HUNT, Texas: The death toll from catastrophic floods in Texas reached at least 78 on Sunday (Jul 6), including at least 28 children, as the search for girls missing from a summer camp continued and fears of more flooding prompted evacuations of volunteer responders.

Larry Leitha, the Kerr County Sheriff in Texas Hill Country, said 68 people had died in flooding in his county, the epicentre of the flooding, among them 28 children. Texas Governor Greg Abbott, speaking at a press conference on Sunday afternoon, said another 10 had died elsewhere in Texas and confirmed 41 were missing.

President Donald Trump sent his condolences to the victims and said he would probably visit the area on Friday. His administration had been in touch with Abbott, he added.

“It’s a horrible thing that took place, absolutely horrible. So we say, God bless all of the people that have gone through so much, and God bless, God bless the state of Texas,” he told reporters as he left New Jersey.

Among the most devastating impacts of the flooding occurred at Camp Mystic summer camp, a nearly century-old Christian girls’ camp,  where 10 Camp Mystic campers and one counsellor were still missing, according to Leitha.

“It was nothing short of horrific to see what those young children went through,” said Abbott, who noted he toured the area on Saturday and pledged to continue efforts to locate the missing.

The flooding occurred after the nearby Guadalupe River broke its banks after torrential rain fell in the central Texas area on Friday, the US Independence Day holiday.

Texas Division of Emergency Management Chief Nim Kidd said at the press conference on Sunday afternoon the destruction killed three people in Burnet County, one in Tom Green County, five in Travis County and one in Williamson County.

“You will see the death toll rise today and tomorrow,” said Freeman Martin, director of the Texas Department of Public Safety, also speaking on Sunday.

Officials said on Saturday that more than 850 people had been rescued, including some clinging to trees, after a sudden storm dumped up to 38cm of rain across the region, about 140km northwest of San Antonio.

Kidd said he was receiving unconfirmed reports of “an additional wall of water” flowing down some of the creeks in the Guadalupe Rivershed, as rain continued to fall on soil in the region already saturated from Friday’s rains.

“We’re evacuating parts of the river right now because we are worried about another wall of river coming down in those areas,” he said, referencing volunteers from outside the area seeking to help locate victims.

The Federal Emergency Management Agency was activated on Sunday and is deploying resources to first responders in Texas after Trump issued a major disaster declaration, the Department of Homeland Security said. US Coast Guard helicopters and planes were aiding search and rescue efforts.

SCALING BACK FEDERAL DISASTER RESPONSE

Trump has previously outlined plans to scale back the federal government’s role in responding to natural disasters, leaving states to shoulder more of the burden themselves.

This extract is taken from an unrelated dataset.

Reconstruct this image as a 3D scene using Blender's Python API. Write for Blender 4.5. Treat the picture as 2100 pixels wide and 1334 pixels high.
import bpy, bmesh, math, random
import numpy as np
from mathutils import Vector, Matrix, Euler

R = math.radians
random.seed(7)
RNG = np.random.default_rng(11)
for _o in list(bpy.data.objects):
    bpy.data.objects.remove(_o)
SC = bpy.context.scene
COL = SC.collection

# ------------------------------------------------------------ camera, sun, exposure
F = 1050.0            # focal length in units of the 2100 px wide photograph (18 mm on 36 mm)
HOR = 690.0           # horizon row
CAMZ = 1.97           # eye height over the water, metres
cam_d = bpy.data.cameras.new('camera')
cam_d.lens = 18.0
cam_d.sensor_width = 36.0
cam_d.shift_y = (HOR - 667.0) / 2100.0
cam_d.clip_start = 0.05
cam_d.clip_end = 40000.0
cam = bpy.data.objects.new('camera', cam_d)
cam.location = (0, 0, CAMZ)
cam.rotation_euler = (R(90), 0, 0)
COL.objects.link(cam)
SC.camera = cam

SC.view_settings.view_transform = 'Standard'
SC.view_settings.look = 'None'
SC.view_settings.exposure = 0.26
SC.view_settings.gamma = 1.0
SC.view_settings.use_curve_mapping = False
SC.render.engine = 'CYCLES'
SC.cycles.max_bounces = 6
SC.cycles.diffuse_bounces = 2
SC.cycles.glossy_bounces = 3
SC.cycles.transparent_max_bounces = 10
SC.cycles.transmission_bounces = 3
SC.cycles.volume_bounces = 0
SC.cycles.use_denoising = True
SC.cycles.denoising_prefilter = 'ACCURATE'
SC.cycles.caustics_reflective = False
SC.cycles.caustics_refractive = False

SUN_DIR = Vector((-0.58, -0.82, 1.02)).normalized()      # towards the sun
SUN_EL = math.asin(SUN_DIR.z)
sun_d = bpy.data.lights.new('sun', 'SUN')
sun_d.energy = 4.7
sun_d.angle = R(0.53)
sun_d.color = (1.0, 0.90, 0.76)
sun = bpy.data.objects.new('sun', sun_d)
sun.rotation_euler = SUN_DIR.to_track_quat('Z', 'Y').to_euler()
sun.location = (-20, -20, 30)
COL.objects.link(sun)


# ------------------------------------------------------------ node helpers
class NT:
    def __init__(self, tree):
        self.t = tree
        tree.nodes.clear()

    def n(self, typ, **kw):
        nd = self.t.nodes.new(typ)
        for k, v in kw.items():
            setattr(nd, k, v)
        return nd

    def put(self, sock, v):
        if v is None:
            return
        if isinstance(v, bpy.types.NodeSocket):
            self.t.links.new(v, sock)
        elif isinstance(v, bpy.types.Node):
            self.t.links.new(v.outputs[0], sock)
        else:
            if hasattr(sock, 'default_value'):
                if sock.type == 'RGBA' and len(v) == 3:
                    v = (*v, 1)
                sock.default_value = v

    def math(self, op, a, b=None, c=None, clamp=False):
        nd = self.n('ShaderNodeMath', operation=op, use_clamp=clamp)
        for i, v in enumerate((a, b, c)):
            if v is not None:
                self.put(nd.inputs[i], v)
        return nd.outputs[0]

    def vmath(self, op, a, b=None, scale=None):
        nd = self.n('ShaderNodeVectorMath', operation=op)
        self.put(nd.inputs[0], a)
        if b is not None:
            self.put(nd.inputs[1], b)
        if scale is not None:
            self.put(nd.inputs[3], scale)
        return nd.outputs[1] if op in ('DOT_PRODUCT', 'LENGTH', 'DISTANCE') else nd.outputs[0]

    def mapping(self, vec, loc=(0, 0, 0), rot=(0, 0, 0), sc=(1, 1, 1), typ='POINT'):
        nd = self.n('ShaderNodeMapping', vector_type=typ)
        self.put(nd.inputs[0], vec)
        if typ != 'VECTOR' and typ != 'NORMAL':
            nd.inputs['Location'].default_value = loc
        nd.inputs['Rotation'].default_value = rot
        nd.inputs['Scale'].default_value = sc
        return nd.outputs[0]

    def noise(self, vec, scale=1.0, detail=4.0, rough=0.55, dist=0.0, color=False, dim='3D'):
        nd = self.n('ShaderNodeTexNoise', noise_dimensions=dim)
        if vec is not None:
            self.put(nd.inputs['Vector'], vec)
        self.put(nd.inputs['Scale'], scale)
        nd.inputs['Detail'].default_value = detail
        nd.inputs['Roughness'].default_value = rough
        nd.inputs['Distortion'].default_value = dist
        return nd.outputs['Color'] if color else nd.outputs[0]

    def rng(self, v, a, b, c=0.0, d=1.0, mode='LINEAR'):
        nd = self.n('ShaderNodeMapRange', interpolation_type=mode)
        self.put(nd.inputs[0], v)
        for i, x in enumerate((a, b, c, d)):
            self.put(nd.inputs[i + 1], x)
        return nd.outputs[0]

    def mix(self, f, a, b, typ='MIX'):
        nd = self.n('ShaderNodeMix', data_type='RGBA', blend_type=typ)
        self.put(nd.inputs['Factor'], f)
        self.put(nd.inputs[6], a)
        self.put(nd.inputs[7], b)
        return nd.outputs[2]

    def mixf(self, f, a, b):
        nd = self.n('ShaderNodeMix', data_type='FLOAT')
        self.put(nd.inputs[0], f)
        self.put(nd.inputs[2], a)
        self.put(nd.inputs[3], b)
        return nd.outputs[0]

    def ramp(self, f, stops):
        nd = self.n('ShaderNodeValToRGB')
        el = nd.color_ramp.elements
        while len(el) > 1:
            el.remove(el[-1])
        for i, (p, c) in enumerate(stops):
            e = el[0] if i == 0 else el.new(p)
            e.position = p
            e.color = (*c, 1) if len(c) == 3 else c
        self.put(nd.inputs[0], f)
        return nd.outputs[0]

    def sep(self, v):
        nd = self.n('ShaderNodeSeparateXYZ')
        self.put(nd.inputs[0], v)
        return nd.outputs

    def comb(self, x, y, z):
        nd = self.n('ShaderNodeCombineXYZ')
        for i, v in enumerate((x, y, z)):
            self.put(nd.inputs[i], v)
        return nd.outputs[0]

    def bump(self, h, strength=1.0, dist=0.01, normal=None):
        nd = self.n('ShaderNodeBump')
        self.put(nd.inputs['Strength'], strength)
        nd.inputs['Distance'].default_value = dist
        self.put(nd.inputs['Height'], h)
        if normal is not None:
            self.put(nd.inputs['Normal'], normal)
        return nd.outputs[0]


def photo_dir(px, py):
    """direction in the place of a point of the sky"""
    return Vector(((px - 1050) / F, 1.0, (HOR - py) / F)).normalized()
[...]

Some experts questioned whether cuts to the federal workforce by the Trump administration, including to the agency that oversees the National Weather Service, led to a failure by officials to accurately predict the severity of the floods and issue appropriate warnings ahead of the storm.

Trump’s administration has overseen thousands of job cuts from the National Weather Service’s parent agency, the National Oceanic and Atmospheric Administration, leaving many weather offices understaffed, former NOAA director Rick Spinrad said.

Spinrad said he did not know if those staff cuts factored into the lack of advance warning for the extreme Texas flooding, but that they would inevitably degrade the agency’s ability to deliver accurate and timely forecasts.

Trump pushed back when asked on Sunday if federal government cuts hobbled the disaster response or left key job vacancies at the National Weather Service under Trump’s oversight.

“That water situation, that all is, and that was really the Biden setup,” he said, referencing his Democratic predecessor Joe Biden. “But I wouldn’t blame Biden for it, either. I would just say this is 100-year catastrophe.”

He declined to answer a question about FEMA, saying only, “they’re busy working, so we’ll leave it at that”.